#### Data supplied:
↓
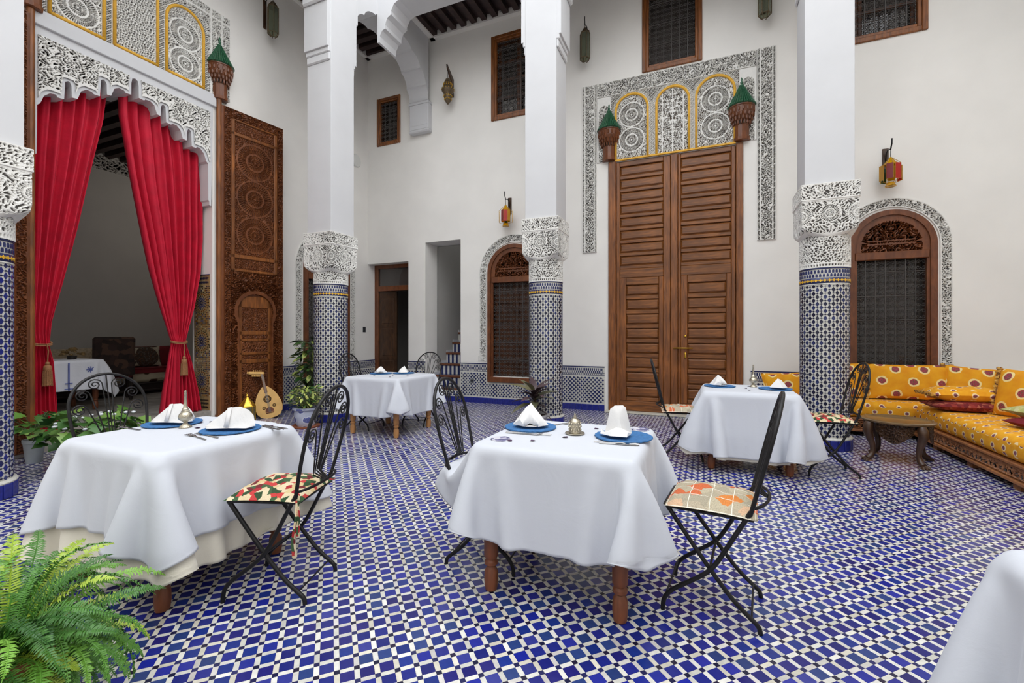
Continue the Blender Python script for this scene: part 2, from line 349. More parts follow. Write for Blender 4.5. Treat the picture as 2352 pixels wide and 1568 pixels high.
↑
↓
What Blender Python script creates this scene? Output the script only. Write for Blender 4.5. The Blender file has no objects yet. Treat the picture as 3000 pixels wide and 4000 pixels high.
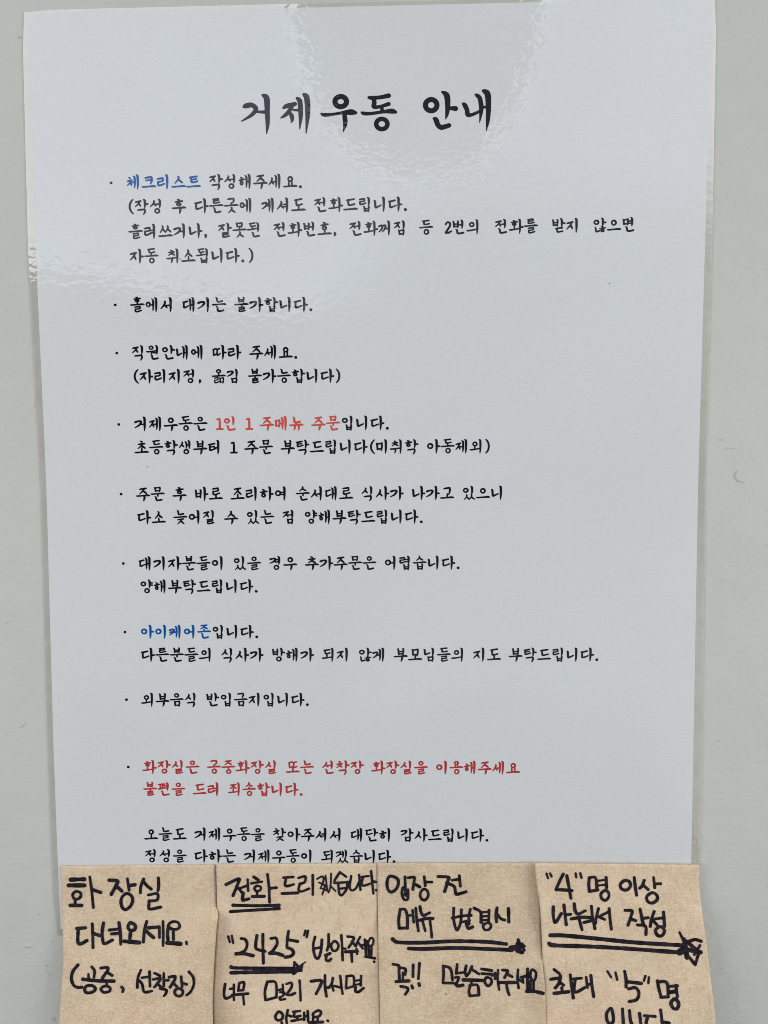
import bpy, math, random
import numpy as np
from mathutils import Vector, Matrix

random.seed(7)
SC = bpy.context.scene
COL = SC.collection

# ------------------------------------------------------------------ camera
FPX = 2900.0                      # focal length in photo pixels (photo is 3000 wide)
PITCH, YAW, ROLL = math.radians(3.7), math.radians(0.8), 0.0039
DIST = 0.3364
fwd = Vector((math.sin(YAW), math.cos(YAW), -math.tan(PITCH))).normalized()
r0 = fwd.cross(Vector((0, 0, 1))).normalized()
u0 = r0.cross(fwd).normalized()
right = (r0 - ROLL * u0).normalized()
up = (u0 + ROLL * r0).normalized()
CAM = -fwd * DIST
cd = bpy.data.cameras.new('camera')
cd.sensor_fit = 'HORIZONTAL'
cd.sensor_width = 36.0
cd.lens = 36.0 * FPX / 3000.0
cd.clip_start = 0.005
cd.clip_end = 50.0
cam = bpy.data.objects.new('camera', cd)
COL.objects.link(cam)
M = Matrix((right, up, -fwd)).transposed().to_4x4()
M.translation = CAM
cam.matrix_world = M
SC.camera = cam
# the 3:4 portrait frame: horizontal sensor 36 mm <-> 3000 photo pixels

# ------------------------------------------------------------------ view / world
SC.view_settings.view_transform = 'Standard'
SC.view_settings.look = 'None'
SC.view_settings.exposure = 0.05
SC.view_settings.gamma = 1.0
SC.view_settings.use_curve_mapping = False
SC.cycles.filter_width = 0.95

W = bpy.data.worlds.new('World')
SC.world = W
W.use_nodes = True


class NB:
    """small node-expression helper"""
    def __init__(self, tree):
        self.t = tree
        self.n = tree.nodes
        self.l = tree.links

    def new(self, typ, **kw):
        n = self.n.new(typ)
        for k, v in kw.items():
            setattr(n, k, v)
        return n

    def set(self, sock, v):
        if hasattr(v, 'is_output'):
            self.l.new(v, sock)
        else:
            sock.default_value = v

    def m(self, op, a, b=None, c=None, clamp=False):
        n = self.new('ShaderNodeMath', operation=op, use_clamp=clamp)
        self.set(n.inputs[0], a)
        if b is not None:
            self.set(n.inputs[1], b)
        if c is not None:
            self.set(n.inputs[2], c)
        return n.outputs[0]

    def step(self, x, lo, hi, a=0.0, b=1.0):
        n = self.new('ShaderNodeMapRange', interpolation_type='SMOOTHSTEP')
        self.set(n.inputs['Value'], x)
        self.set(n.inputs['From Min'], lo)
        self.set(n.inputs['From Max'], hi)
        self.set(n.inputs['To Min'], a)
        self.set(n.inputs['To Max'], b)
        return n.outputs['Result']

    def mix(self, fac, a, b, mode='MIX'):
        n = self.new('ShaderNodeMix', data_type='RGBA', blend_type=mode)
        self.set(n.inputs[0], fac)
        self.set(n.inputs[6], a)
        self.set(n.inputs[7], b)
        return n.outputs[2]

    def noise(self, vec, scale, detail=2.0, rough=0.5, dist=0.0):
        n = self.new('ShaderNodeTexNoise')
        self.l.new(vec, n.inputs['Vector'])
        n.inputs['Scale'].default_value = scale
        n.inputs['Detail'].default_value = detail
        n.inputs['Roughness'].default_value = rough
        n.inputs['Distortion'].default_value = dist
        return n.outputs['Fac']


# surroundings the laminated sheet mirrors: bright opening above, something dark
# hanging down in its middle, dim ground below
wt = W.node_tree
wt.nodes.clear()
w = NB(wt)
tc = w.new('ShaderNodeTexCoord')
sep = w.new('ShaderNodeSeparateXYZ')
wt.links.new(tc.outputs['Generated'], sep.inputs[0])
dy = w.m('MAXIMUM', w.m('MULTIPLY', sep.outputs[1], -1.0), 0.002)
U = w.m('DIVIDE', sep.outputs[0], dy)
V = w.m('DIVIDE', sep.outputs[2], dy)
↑
↓
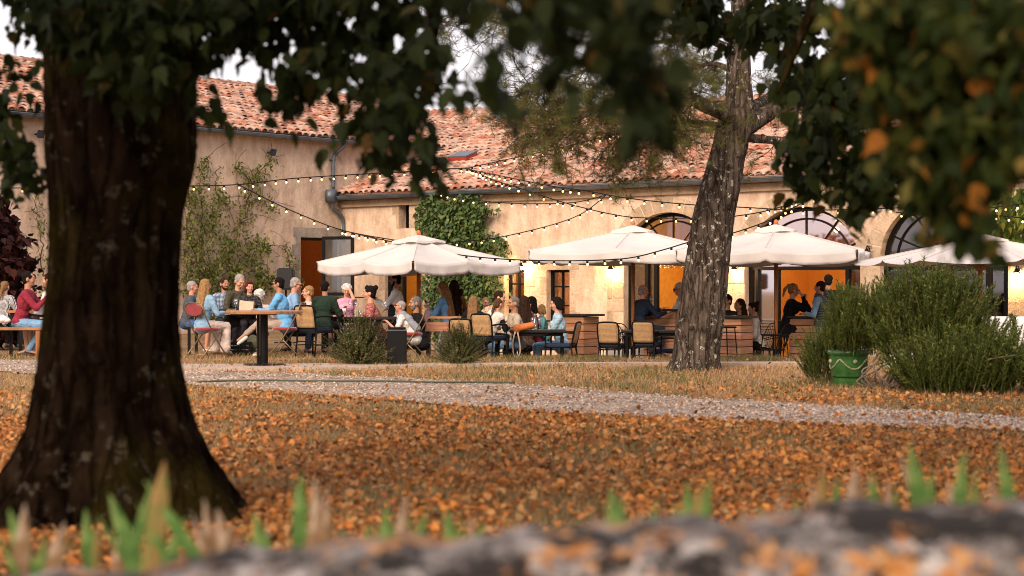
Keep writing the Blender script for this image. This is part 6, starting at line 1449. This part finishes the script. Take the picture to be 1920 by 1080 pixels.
↑
#### Required work:
Using the listing above, repeat word for word each line from the one with "What Blender Python" down to the one with "COL = SC.collection", both included. Omit all pictures.

#### Exercise response:
What Blender Python script creates this scene? Output the script only. Write for Blender 4.5. The Blender file has no objects yet. Treat the picture as 3000 pixels wide and 4000 pixels high.
import bpy, math, random
import numpy as np
from mathutils import Vector, Matrix

random.seed(7)
SC = bpy.context.scene
COL = SC.collection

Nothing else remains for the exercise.